To a great extent though, we feel churlish criticising The Fall of the Russian Empire at all. It remains a stand-out novel from the Russia-in-fiction perspective. There is so much in there that shows knowledge not only of the geopolitics of the Soviet Union in the 1980s, but also of everyday life, the landscapes, the cityscapes, the moods, and the attitudes of that time and place.

If —as we do— Russia in Fiction indulges itself by highlighting those settings that we know from personal experience, the torching of the Rossiya Hotel and the rioting in the central square of Soviet-era Baku are evocatively drawn. And we are intrigued too by the prominent role given to the Gulag in The Fall of the Russian Empire.

Russia in Fiction remains amazed that The Fall of the Russian Empire does not enjoy quite as high a profile as it deserves.

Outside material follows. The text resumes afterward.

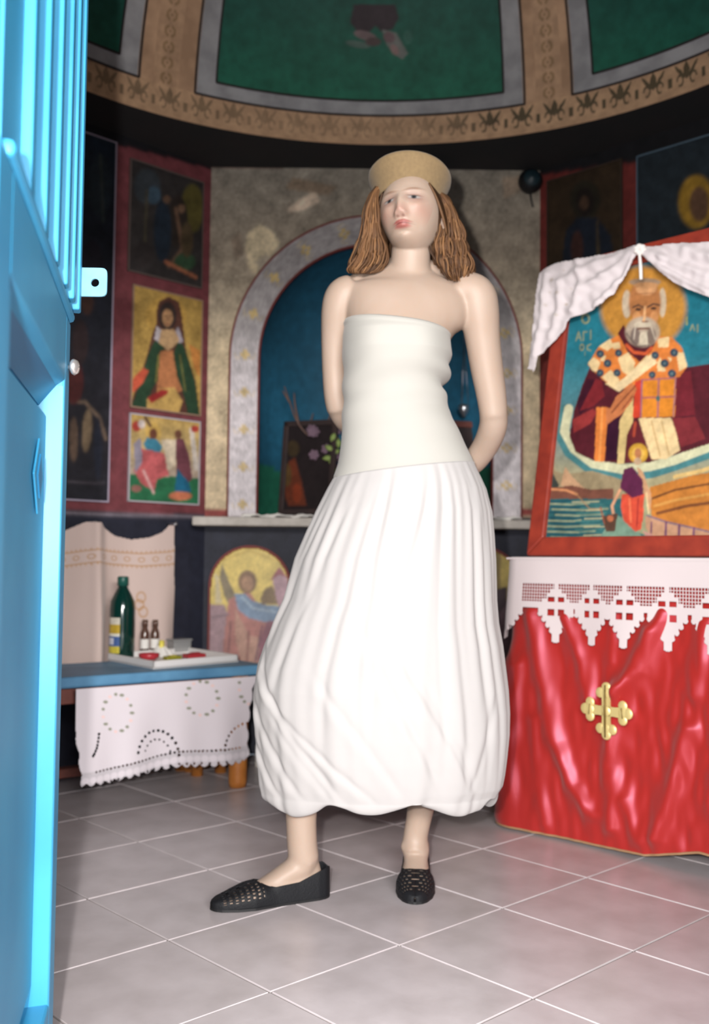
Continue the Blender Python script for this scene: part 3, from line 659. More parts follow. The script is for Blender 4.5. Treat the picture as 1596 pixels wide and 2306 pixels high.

If you have never heard of it, if you have never read it, get hold of this book. It is available now as an e-book. It is a good read. But its beginning and its end and its whole reason for putative fame is its predictive insight.

There are so many examples that still stun. For example, the passage that sets out the two sides in the political debate about the post-Soviet future. One side

believed that if we could get rid of the Party bureaucracy we could establish a decent life for all. A place you could speak your mind … You’ll smile now when I tell you but we really believed a brave new democratic world was possible.

Then there was the other group. The Rodinists they began to call themselves from the Russian word Rodina, Motherland. They were the poets and music players, young men with eyes often as dark and smouldering as their nationalist passions.

They believed in Russia … While we were drawn toward the West they were repelled by it.

The fall of the Russian Empire, pp. 73-74

Pick up a textbook about Russian politics in the 1990s or the Putin years, and you would find similar overviews. Donald James set them out in 1982.

Or what about the notion that the Soviet Union might allow German reunification but on the condition that NATO did not spread eastwards? It was a Gorbachevian negotiating position in 1989-90 (even though he famously failed to get formal agreement for this condition). Maybe Gorbachev got the idea from The Fall of the Russian Empire, where it is put forward at a London conference?

Or the idea that ‘Russia for the Russians’, an old nationalist slogan from Imperial Russia, would regain currency again? It happened in early 21st century Russia in particular. And in Donald James’s 1982 novel.

Or, to remind you, the remarkable congruence of dates around the break-up of the Soviet state noted in the first part of this review?

And The Fall of the Russian Empire signs off with a speech by Russia’s new president. Not the Soviet Union’s new president, but Russia’s.

[The] President of the Russian Republic … referred, for the first time, to “the former Soviet Union.” While leaders of the one-time vassal states of the Russian Empire applauded … the new Republic actively rejected political, military or economic responsibility for any of the autonomous republics of the former Soviet Union. It proposed, however, the closest possible links … It specifically renounced any military interest in the states of Eastern Europe.

From the viewpoint of the third decade of Putin’s power, it is easy to forget that such a position was almost exactly that taken by President Yeltsin, Russia’s first post-Soviet president, in 1992. That Donald James wrote this a decade earlier, when the very phrase ‘the former Soviet Union’ was an unimaginable neologism, boggles the mind.